In a one-horse town called Hestrud, on the Franco-Belgian border, there’s a monument which encapsulates Europe’s enduring fascination with Napoleon. The story carved upon this plinth is more like poetry than reportage. As Napoleon passed through here, on his way to Waterloo, he struck up a conversation with a bold little boy called Cyprien Joseph Charlet. ‘You think victory will always follow you, but it always disappears,’ this audacious lad told him, apparently. ‘If I were you, I’d stay at home. Tomorrow your star will surely dim.’

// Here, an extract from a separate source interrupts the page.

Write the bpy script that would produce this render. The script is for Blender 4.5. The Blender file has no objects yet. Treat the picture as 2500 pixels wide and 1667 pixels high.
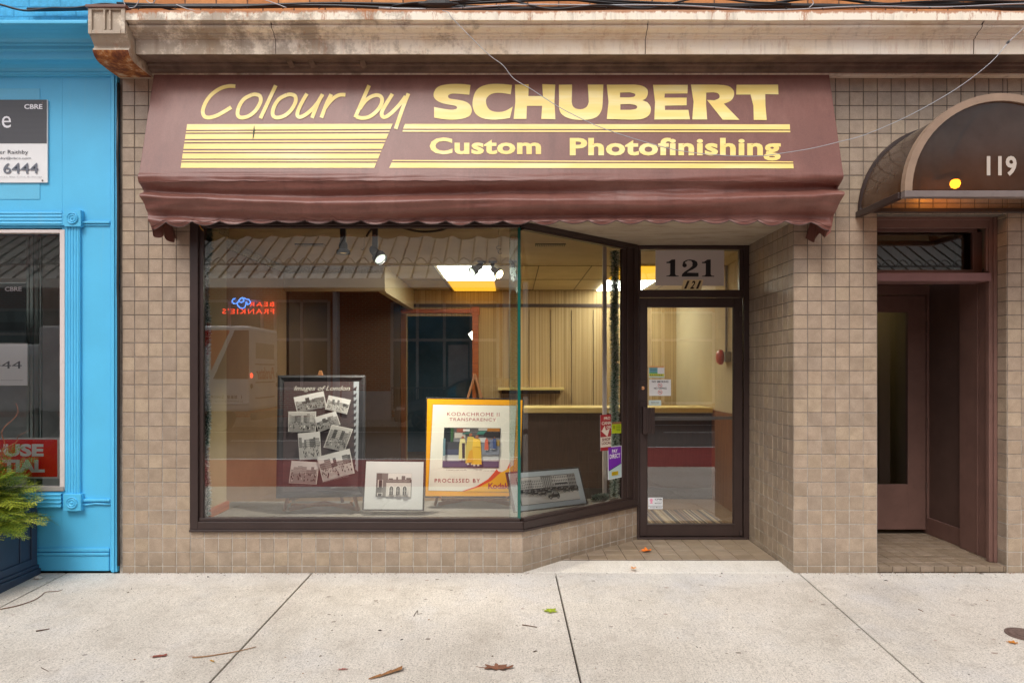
import bpy, bmesh, math, random
from mathutils import Vector, Matrix, noise
rad = math.radians
SC = bpy.context.scene
COL = SC.collection
random.seed(7)

# ------------------------------------------------------------------ camera
F = 1717.0            # focal length in photo pixels (photo is 2500 wide)
CAMY, CAMZ = -5.4, 1.55
cd = bpy.data.cameras.new('camera'); cam = bpy.data.objects.new('camera', cd); COL.objects.link(cam)
cam.location = (0, CAMY, CAMZ); cam.rotation_euler = (rad(90), 0, 0)
cd.sensor_width = 36; cd.lens = F/2500*36; cd.shift_y = 71.5/2500
cd.clip_start = .05; cd.clip_end = 500
SC.camera = cam
# ------------------------------------------------------------------ sky + soft sun (overcast)
w = bpy.data.worlds.new('World'); SC.world = w; w.use_nodes = True
nt = w.node_tree; bg = nt.nodes['Background']
sky = nt.nodes.new('ShaderNodeTexSky'); sky.sky_type = 'NISHITA'; sky.sun_disc = False
SUN_EL, SUN_ROT = 52, 200
sky.sun_elevation = rad(SUN_EL); sky.sun_rotation = rad(SUN_ROT)
sky.air_density = 1.0; sky.dust_density = 4.0; sky.ozone_density = .6
hsv = nt.nodes.new('ShaderNodeHueSaturation'); hsv.inputs['Saturation'].default_value = .28
nt.links.new(sky.outputs[0], hsv.inputs['Color']); nt.links.new(hsv.outputs[0], bg.inputs[0])
bg.inputs[1].default_value = .15
sd = bpy.data.lights.new('sun', 'SUN'); sun = bpy.data.objects.new('sun', sd); COL.objects.link(sun)
sd.energy = 1.0; sd.angle = rad(24); sd.color = (1, .97, .93)
# sun direction matches the sky: rotation is measured clockwise from +Y
a_, e_ = rad(SUN_ROT), rad(SUN_EL)
sdir = Vector((math.sin(a_)*math.cos(e_), math.cos(a_)*math.cos(e_), math.sin(e_)))
sun.rotation_euler = sdir.to_track_quat('Z', 'Y').to_euler()
SC.view_settings.view_transform = 'Standard'; SC.view_settings.look = 'None'
SC.view_settings.exposure = 0.28; SC.view_settings.gamma = 1
SC.cycles.use_denoising = True
SC.cycles.max_bounces = 8; SC.cycles.diffuse_bounces = 4; SC.cycles.glossy_bounces = 4
SC.cycles.transparent_max_bounces = 16; SC.cycles.sample_clamp_indirect = 6
SC.cycles.caustics_reflective = False; SC.cycles.caustics_refractive = False

# ------------------------------------------------------------------ measuring helpers (photo pixel -> point at a known depth / plane)
def P(px, py, y):
    d = y - CAMY
    return Vector(((px-1250)/F*d, y, CAMZ + (905-py)/F*d))
def ray(px, py, p0, n):
    v = Vector(((px-1250)/F, 1, (905-py)/F)); c = Vector((0, CAMY, CAMZ))
    t = (Vector(p0)-c).dot(Vector(n)) / v.dot(Vector(n))
    return c + v*t
def X(px, y=0): return (px-1250)/F*(y-CAMY)
def Z(py, y=0): return CAMZ + (905-py)/F*(y-CAMY)

# ------------------------------------------------------------------ materials
def srgb(r, g, b):
    f = lambda c: (c/255/12.92) if c/255 <= .04045 else ((c/255+.055)/1.055)**2.4
    return (f(r), f(g), f(b), 1)
class NT:
    def __init__(s, name):
        s.m = bpy.data.materials.new(name); s.m.use_nodes = True
        s.t = s.m.node_tree; s.b = s.t.nodes['Principled BSDF']; s.out = s.t.nodes['Material Output']
    def n(s, typ, **kw):
        nd = s.t.nodes.new('ShaderNode'+typ)
        for k, v in kw.items():
            if k in nd.inputs: nd.inputs[k].default_value = v
            else: setattr(nd, k, v)
        return nd
    def l(s, a, b): s.t.links.new(a, b)
    def coord(s, scale=(1, 1, 1), kind='Object', rot=(0, 0, 0)):
        tc = s.n('TexCoord'); mp = s.n('Mapping'); mp.inputs['Scale'].default_value = scale
        mp.inputs['Rotation'].default_value = rot
        s.l(tc.outputs[kind], mp.inputs[0]); return mp.outputs[0]
    def noise(s, vec, scale, detail=4, rough=.6):
        nd = s.n('TexNoise'); nd.inputs['Scale'].default_value = scale; nd.inputs['Detail'].default_value = detail
        nd.inputs['Roughness'].default_value = rough; s.l(vec, nd.inputs['Vector']); return nd.outputs[0]
    def ramp(s, fac, stops):
        nd = s.n('ValToRGB'); e = nd.color_ramp.elements
        while len(e) < len(stops): e.new(.5)
        for el, (p, c) in zip(e, stops): el.position = p; el.color = c if len(c) == 4 else (*c, 1)
        s.l(fac, nd.inputs[0]); return nd.outputs[0]
    def mix(s, fac, a, b, mode='MIX'):
        nd = s.n('Mix', data_type='RGBA', blend_type=mode)
        for i, v in ((0, fac), (6, a), (7, b)):
            if isinstance(v, (int, float)): nd.inputs[i].default_value = v
            elif isinstance(v, (tuple, list)): nd.inputs[i].default_value = v if len(v) == 4 else (*v, 1)
            else: s.l(v, nd.inputs[i])
        return nd.outputs[2]
    def math(s, op, a, b=0.0):
        nd = s.n('Math', operation=op)
        for i, v in ((0, a), (1, b)):
            if isinstance(v, (int, float)): nd.inputs[i].default_value = v
            else: s.l(v, nd.inputs[i])
        return nd.outputs[0]
    def bump(s, h, strength=.2, dist=.01, normal=None):
        nd = s.n('Bump'); nd.inputs['Strength'].default_value = strength; nd.inputs['Distance'].default_value = dist
        s.l(h, nd.inputs['Height'])
        if normal is not None: s.l(normal, nd.inputs['Normal'])
        s.l(nd.outputs[0], s.b.inputs['Normal']); return nd.outputs[0]
    def base(s, c):
        if isinstance(c, tuple): s.b.inputs['Base Color'].default_value = c
        else: s.l(c, s.b.inputs['Base Color'])
    def set(s, **kw):
        for k, v in kw.items():
            k = k.replace('_', ' ')
            if isinstance(v, (int, float, tuple)): s.b.inputs[k].default_value = v
            else: s.l(v, s.b.inputs[k])
        return s
def scale_c(c, k): return (c[0]*k, c[1]*k, c[2]*k, 1)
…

Well, that’s the story, anyway. Fact or fiction, or a bit of both? In a way, it hardly matters. Napoleon recorded this incident in his memoirs, casting himself as a tragic hero, and much of Europe has taken him at his own estimation. Napoleon met his Waterloo, but today his star burns brighter than ever. ‘Living, he failed to win the world,’ wrote Chateaubriand. ‘Dead, he possesses it.’ And his ultimate monument is the European Union.

Naturally, in France Napoleon is still revered. Had Britain produced such a military maestro, we’d probably forgive his many flaws. It’s elsewhere in the eurozone that his veneration is so intriguing. These were countries that he conquered, at the cost of almost a million men, but in the lands he bled white there’s no sense that he’s despised. In Britain he’s a pantomime villain. Here in the Low Countries he’s a sort of Caesar. He personifies the growing division between Britain and the EU.
If you swot up on your European history, it’s easy to see why Napoleon is regarded far more benevolently here. For the beleaguered Belgians, Napoleon was one in a long line of foreign despots. Before the French revolution, they were subjects of the Austrian Emperor; afterwards, of the Dutch king.